Dimitrios is there with a gun. He had double, double-crossed them, and now he shoots Greenstreet. Lorre, driven to unusual fury at this, attacks Dimitrios, and the gun falls to the floor. The two men struggle, and Greenstreet, only wounded, manages to get hold of the gun. He holds Dimitrios at bay and tells Lorre to get out. Lorre goes out the apartment and half down the stairs. He hears three shots – but who shot whom? He goes back to see, and meets Greenstreet. Dimitrios at last is really dead. The police arrive, and Greenstreet happily goes to prison, after achieving his revenge. He tells Lorre to write a book about Dimitrios and send him a copy. ‘Where I’m going, I’ll have plenty of time for reading,’ he says.

The end.

The print was muddy, and not restored. It is hard then to say whether the lighting is all that good. The shadows are deep and rich but I suspect there are black areas that would in the original release have shown up as visible penetrable grays.

The chief appeal to the production is the re-teaming of Lorre and Greenstreet, who were first together in The Maltese Falcon and had been teamed in some other films at Warners where they were under contract. They make a good pair, the nervous little Lorre and the big, florid Greenstreet. In this case, two near-stars make for one full star, I suppose – it is a lot of fun to watch the two of them together.

The production has to recreate lots of European cities. It isn’t entirely convincing, what we get is sort of Hollywood-generic Europe rather than anything specific to Turkey, Greece, Yugoslavia, Switzerland, France. But the writers and Negulesco make every witness different, a character in his own right, along the way. They use a lot of map animations to convince us that the places are changing, and to help us understand where we are.

Maps are not used today; instead there is only a title superimposed on an image, say, ‘Belgrade.’ But the maps, with the animations of moving from Sofia to Geneva, really let us orient ourselves in space, and are a much more forceful and comprehensible way of indicating a big change in locale. Especially when the production doesn’t ever leave the Warners back lot or European street exteriors in Burbank.
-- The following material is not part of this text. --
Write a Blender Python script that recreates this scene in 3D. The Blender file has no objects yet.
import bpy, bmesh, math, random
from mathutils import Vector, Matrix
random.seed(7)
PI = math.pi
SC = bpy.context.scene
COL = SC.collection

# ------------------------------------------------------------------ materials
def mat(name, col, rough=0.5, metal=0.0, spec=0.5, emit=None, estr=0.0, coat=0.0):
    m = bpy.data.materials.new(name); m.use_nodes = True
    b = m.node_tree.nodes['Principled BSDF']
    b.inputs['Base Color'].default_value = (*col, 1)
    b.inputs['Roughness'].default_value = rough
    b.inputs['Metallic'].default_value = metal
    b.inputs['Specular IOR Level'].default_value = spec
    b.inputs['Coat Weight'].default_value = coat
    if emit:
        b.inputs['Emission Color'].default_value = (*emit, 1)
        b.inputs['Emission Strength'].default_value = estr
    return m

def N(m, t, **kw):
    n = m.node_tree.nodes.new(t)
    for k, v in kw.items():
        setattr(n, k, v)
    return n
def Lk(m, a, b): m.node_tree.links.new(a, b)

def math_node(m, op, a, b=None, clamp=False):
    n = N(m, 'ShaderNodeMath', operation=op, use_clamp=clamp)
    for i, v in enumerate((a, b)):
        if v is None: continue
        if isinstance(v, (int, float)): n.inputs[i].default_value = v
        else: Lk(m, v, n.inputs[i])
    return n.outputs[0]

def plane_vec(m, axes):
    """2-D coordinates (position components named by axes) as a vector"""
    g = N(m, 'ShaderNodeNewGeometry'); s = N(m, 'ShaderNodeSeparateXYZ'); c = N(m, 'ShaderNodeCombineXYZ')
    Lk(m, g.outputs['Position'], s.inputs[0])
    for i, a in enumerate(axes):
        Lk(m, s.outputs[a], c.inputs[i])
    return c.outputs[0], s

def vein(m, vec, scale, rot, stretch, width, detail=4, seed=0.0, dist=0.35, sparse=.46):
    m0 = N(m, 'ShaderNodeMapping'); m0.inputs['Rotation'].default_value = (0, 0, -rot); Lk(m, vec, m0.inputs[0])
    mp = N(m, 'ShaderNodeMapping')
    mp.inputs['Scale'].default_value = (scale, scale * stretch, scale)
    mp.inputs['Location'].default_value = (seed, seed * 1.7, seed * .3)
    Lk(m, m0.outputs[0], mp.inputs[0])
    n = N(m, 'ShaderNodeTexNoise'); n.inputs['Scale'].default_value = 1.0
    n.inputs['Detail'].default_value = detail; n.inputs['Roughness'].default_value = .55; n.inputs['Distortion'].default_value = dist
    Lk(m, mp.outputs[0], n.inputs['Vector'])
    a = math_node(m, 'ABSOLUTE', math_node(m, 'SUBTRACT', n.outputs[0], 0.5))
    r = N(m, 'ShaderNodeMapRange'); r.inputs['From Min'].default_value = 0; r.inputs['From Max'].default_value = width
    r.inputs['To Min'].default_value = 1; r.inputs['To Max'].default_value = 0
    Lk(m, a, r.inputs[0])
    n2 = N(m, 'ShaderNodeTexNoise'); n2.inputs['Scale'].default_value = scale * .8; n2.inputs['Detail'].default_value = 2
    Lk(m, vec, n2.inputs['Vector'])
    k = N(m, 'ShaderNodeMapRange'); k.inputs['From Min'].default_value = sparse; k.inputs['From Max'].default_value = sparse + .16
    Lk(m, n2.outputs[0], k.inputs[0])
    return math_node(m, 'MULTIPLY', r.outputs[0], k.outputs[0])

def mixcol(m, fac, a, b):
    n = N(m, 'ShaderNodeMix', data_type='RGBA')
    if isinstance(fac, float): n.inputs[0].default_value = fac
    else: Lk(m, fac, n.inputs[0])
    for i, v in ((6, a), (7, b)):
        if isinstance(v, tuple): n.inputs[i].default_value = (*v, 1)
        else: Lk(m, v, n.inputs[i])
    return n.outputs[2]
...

Unfortunately for the production, Lorre is not empathetic enough, or Negulesco doesn’t treat him in a sufficiently empathetic manner. When all is said and done, we get an interesting tale that is put together like a jigsaw puzzle of flashbacks. Zachary Scott plays Dimitrios, and he is only fair – he lacks the grand flair of a true movie villain, and doesn’t exactly inspire us with awe for his brilliance or dread of his knavery.